As of 2026, those who are between the ages of 60 and 63 can contribute an extra $11,250 to their 401(k) accounts. This is called a catch-up contribution. You're eligible to make a $8,000 catch-up contribution starting at age 50, but the super catch-up contributions can really help you to grow your 401(k) balance before you leave the workforce. This is really the final opportunity for many people to add to their 401(k) accounts, especially if you're within a few months of retirement.

Make sure you understand RMD rules and policy updates

Required Minimum Distributions (RMDs) are amounts you must withdraw from your 401(k) once you turn 73. The Secure 2.0 Act raised the age from 72 to 73, and in 2033, it will rise again to 75. If you don't follow RMD policies and guidelines, you may face penalties, so make sure you understand the requirements and stay up to date with any new guidelines.

How to smoothly transition to a smaller retirement income

Many people live on less income in retirement than they do during their working years. For that reason, it can be a transition to go from a salaried income to a fixed income. A good way to prepare during your last six months of working is to practice living on your retirement income. Track your spending and see whether you can enjoy your day-to-day life while also staying within a specific retirement budget.

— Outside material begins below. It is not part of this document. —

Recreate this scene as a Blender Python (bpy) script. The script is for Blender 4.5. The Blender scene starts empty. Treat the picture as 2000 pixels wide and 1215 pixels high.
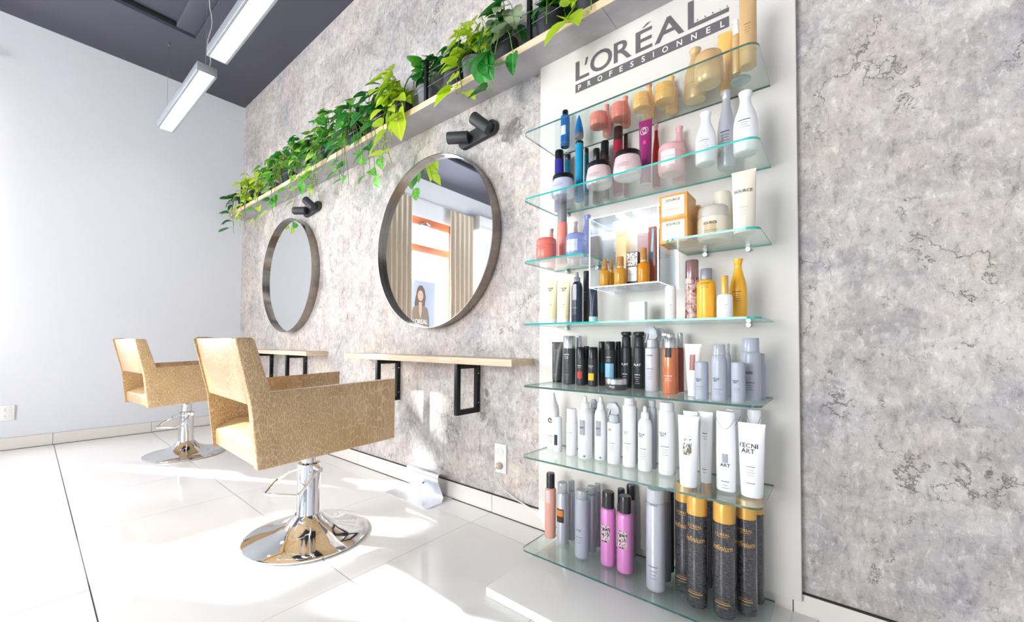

How a financial planner can help you prepare for retirement

One of the most important considerations when it comes to your 401(k) withdrawals is to do it in the most tax-efficient way. A financial planner and an accountant can help you make sure that you're following all withdrawal rules, taking an amount that preserves your wealth for the future, and minimizes your tax liability at the same time. A financial planner can also help ensure that you're on track and ready for retirement, as well as make suggestions on how you can reach your retirement goals.

Bottom line

If you only have six months before retirement, you're probably more ready than ever to get to those blissful, stress-free retirement years. However, before you work your last day at your job, there are several important steps to take to ensure that you can retire successfully with enough money to live on. If you have questions about how to set up your withdrawal strategy and asset allocations in retirement, make sure to speak with a qualified financial advisor.